Parce que les élèves ont appris à faire une pause, à ne pas réagir de manière impulsive, leur self-control est plus grand, ainsi que leur gentillesse. Qu’il s’agisse de se concentrer en classe ou d’être moins agressifs entre eux ; leurs comportements changent, de l’intérieur, et non parce que quelqu’un a essayé de les changer depuis l’extérieur.

La méditation de pleine conscience peut-elle être utile pour les enseignants eux-mêmes ?

Des enfants participant à un programme de méditation adapté à leur âge, favorisant la relaxation, la gestion du stress et la concentration.
La méditation en classe de 4e / AME

Vous ne pouvez pas apprendre aux enfants à méditer, sans pratiquer la mindfulness vous-même. Chaque enseignant doit donc méditer, au préalable. Quand il le fait régulièrement, et quand ses élèves le font aussi régulièrement, il y a une atmosphère d’apprentissage totalement différente. Les enfants sont moins stressés, capables d’apprendre plus facilement, mais les enseignants, de leur côté, sont aussi plus zen.

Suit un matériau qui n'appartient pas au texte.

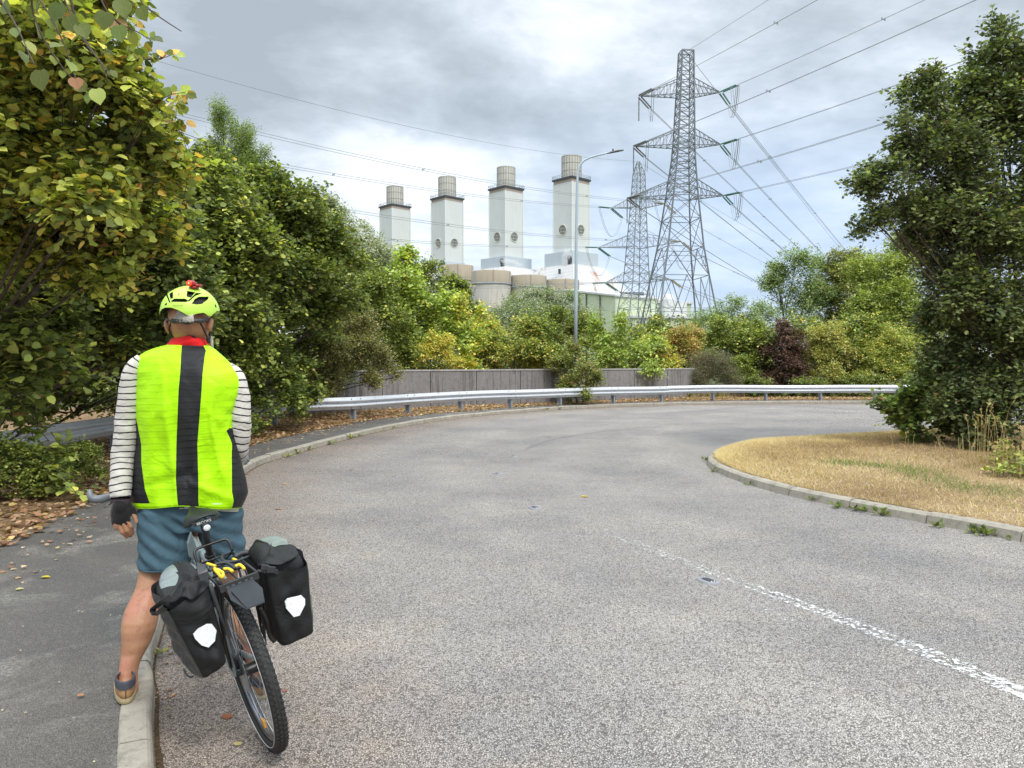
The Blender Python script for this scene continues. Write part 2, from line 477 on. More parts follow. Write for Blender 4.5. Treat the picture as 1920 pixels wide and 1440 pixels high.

Leur métier est très exigeant, très stressant ; avec la méditation, ils sont davantage capable de laisser derrière eux leur stress, mais aussi de faire attention aux signaux du burn-out en se plongeant dans leur monde intérieur. Un enseignant sur 6 est victime de burn-out. Cet épuisement professionnel est un signal extérieur, en provenance de l’intérieur. Or, quand vous ne reconnaissez pas vos sentiments et vos limites, il y a de grandes chances pour que vous ne reconnaissiez pas non plus les signaux du burn-out. Plus un enseignant fera attention à ses sentiments, à son corps et à son état intérieur, plus il sera capable de chasser un hypothétique épuisement physique, mental et émotionnel.

Finalement, en étant davantage capable de prendre soin d’eux et de canaliser leur stress, les enseignants pratiquant la méditation (même quelques minutes, dans la salle des profs ou dans les toilettes) apaisent leurs élèves, et améliorent aussi leur pédagogie. Voilà pourquoi la méditation devrait être généralisée dans tous les établissements scolaires : il s’agit d’un réel besoin, chez les enfants comme chez les adultes.